## begin Source material

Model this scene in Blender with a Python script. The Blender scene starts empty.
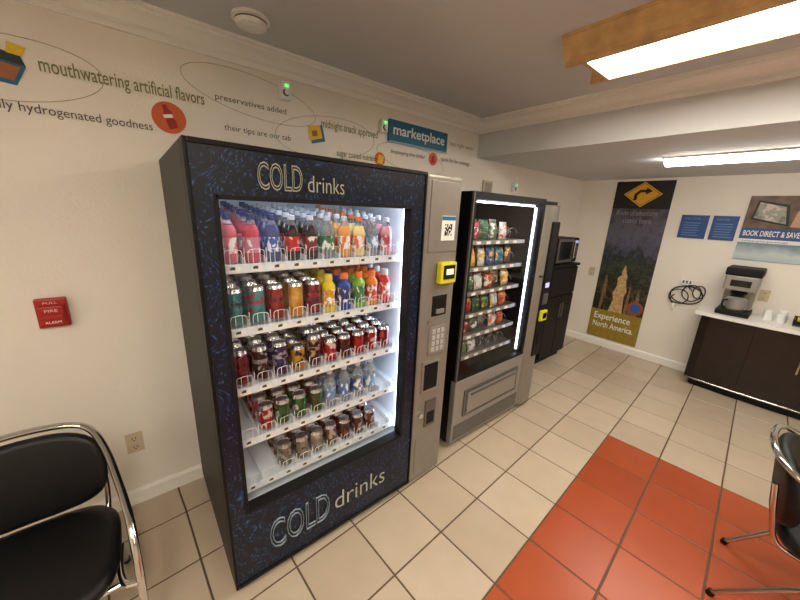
import bpy, bmesh, math, random
from mathutils import Vector, Matrix
random.seed(7)
S=bpy.context.scene
COL=S.collection

# ------------------------------------------------------------------ materials
def new_mat(name):
    m=bpy.data.materials.new(name); m.use_nodes=True
    nt=m.node_tree; b=nt.nodes.get('Principled BSDF'); return m,nt,b
def srgb(r,g,b):
    f=lambda c:(c/255/12.92) if c/255<=0.04045 else ((c/255+0.055)/1.055)**2.4
    return (f(r),f(g),f(b),1)
_pc={}
def pbr(name,col,rough=0.5,metal=0.0,noise=0.06,nscale=30,bump=0.0,bscale=200,coat=0.0,spec=0.5,trans=0.0,dist=0.004):
    if name in _pc: return _pc[name]
    m,nt,b=new_mat(name)
    c=srgb(*col)
    b.inputs['Roughness'].default_value=rough; b.inputs['Metallic'].default_value=metal
    b.inputs['Coat Weight'].default_value=coat; b.inputs['Specular IOR Level'].default_value=spec
    if trans: b.inputs['Transmission Weight'].default_value=trans; b.inputs['IOR'].default_value=1.15
    tc=nt.nodes.new('ShaderNodeTexCoord')
    n=nt.nodes.new('ShaderNodeTexNoise'); n.inputs['Scale'].default_value=nscale; n.inputs['Detail'].default_value=3
    nt.links.new(tc.outputs['Object'],n.inputs['Vector'])
    r=nt.nodes.new('ShaderNodeValToRGB')
    r.color_ramp.elements[0].position=0.3; r.color_ramp.elements[1].position=0.7
    r.color_ramp.elements[0].color=tuple(x*(1-noise) for x in c[:3])+(1,)
    r.color_ramp.elements[1].color=tuple(min(1,x*(1+noise)) for x in c[:3])+(1,)
    nt.links.new(n.outputs['Fac'],r.inputs['Fac']); nt.links.new(r.outputs['Color'],b.inputs['Base Color'])
    if bump:
        n2=nt.nodes.new('ShaderNodeTexNoise'); n2.inputs['Scale'].default_value=bscale; n2.inputs['Detail'].default_value=2
        nt.links.new(tc.outputs['Object'],n2.inputs['Vector'])
        bp=nt.nodes.new('ShaderNodeBump'); bp.inputs['Strength'].default_value=bump; bp.inputs['Distance'].default_value=dist
        nt.links.new(n2.outputs['Fac'],bp.inputs['Height']); nt.links.new(bp.outputs['Normal'],b.inputs['Normal'])
    _pc[name]=m; return m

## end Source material

Given instruction
Copy all lines in the listing above where the string "scene" appears.

Finished exercise
Model this scene in Blender with a Python script. The Blender scene starts empty.
S=bpy.context.scene